3) Handle special cases: no variable or zero coefficient
If the coefficient of x is zero (meaning the inequality has no variable), then the inequality becomes a true/false statement. The solution is either:
- All real numbers (if the statement is always true)
- No solution (if the statement is always false)
How the Calculator Models the Inequality
The calculator solves inequalities written in the standard template:
a·x + b (inequality) c
Where:
- a is the coefficient of x
- b is the constant term
- c is the right-side constant
- The inequality symbol is one of: <, ≤, >, ≥
To solve, it performs these steps:
- Subtract b from both sides: a·x (inequality) c − b
- Divide by a (if a ≠ 0): x (inequality) (c − b)/a, flipping the sign if a < 0
- Convert the final comparison to an interval (like (−∞, 3) or [2, ∞))
Understanding Interval Notation
Interval notation describes the set of all x-values that satisfy the inequality.
| Inequality | Interval notation |
|---|---|
| x < k | (−∞, k) |
| x ≤ k | (−∞, k] |
| x > k | (k, ∞) |
| x ≥ k | [k, ∞) |
Parentheses ( ) mean the endpoint is not included. Brackets [ ] mean the endpoint is included.
Using the Inequality Calculator (Step-by-Step)
Enter your inequality in the calculator fields:
- a: the number multiplied by x
- b: the constant on the left side
- inequality symbol: choose <, ≤, >, or ≥
- c: the constant on the right side
Then click Calculate. The calculator returns the simplified inequality, the solution interval, and a quick “all real numbers / no solution” check for special cases.
Practical Examples
Example 1: Solve a “divide by negative” inequality
Solve: −2x + 7 < 9
- Subtract 7: −2x < 2
- Divide by −2 (flip sign): x > −1
- Interval: (−1, ∞)
This is where most mistakes happen.
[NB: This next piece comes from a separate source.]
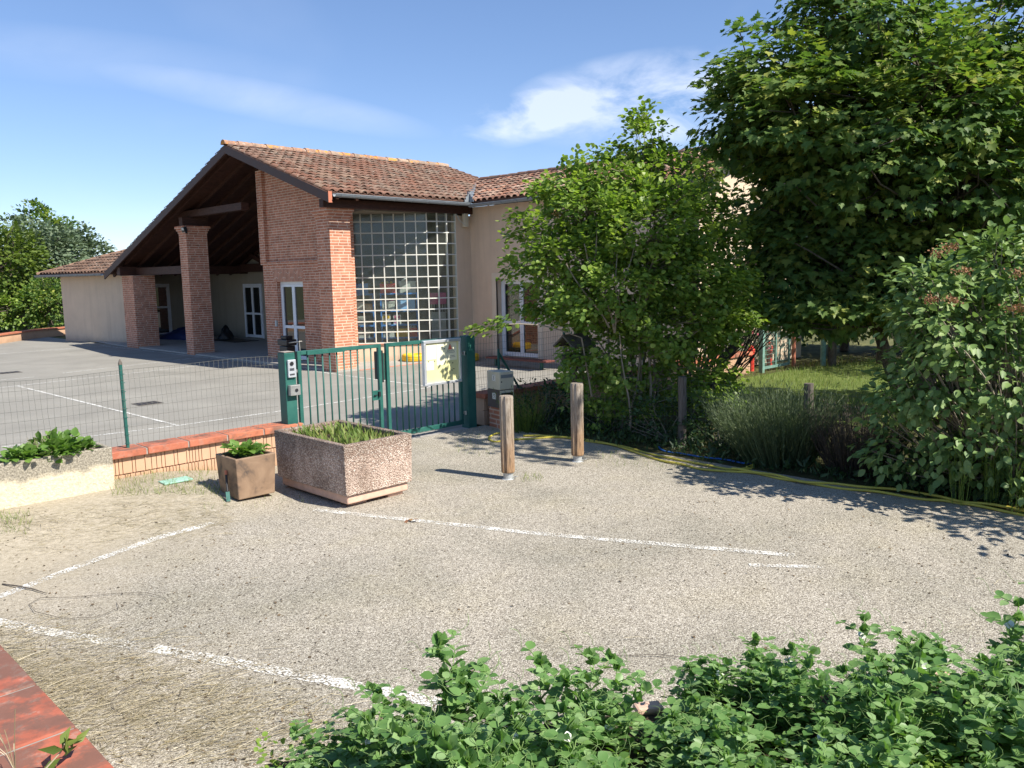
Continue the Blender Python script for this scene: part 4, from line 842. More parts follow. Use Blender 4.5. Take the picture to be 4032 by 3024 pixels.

The calculator flips the inequality automatically when a is negative.
Example 2: No solution / all real numbers
Solve: 0·x + 5 ≥ 9
- Since a = 0, the inequality becomes 5 ≥ 9
- That statement is false
- So the solution set is no solution
The calculator detects this by checking whether the constant-only inequality is true or false.
Common Mistakes the Calculator Helps Prevent
- Forgetting to flip the sign when dividing by a negative number.
- Distributing incorrectly (this tool assumes the expression is linear in x: a·x + b).
- Misreading interval endpoints (≤ and ≥ include the endpoint; < and > do not).
Frequently Asked Questions
How do I solve an inequality like ax + b < c?
Subtract b from both sides to get a·x < c − b. Then divide by a. If a is negative, flip the inequality sign while dividing. The result is x compared to (c − b)/a, which you can rewrite as an interval.
What does it mean if the calculator says “no solution”?
“No solution” means the inequality is impossible for any real x. This usually happens when a = 0 and the constant-only statement is false (for example, 5 ≥ 9). In that case, there is no x-value that satisfies the inequality.
When should I flip the inequality sign?
Flip the inequality sign only when you multiply or divide both sides by a negative number. If you multiply or divide by a positive number, the inequality direction stays the same. Adding or subtracting does not require flipping.
How do I write the answer in interval notation?
After solving for x, convert the final comparison to an interval. For x < k use (−∞, k). For x ≤ k use (−∞, k]. For x > k use (k, ∞). For x ≥ k use [k, ∞).
Can this calculator handle all types of inequalities?
This calculator is designed for linear inequalities of the form a·x + b (inequality) c. It does not solve quadratic or absolute value inequalities. For more complex problems, you may need a different method or a calculator that supports those forms.
Bottom Line: Use the Rules, Then Verify
The math for linear inequalities is straightforward: isolate x, flip signs only when dividing by a negative, and express the result as an interval. The Inequality Calculator automates the sign logic so you can focus on understanding the solution.
Use it to check homework answers, verify constraints in planning problems, and build confidence before moving to more advanced inequality types.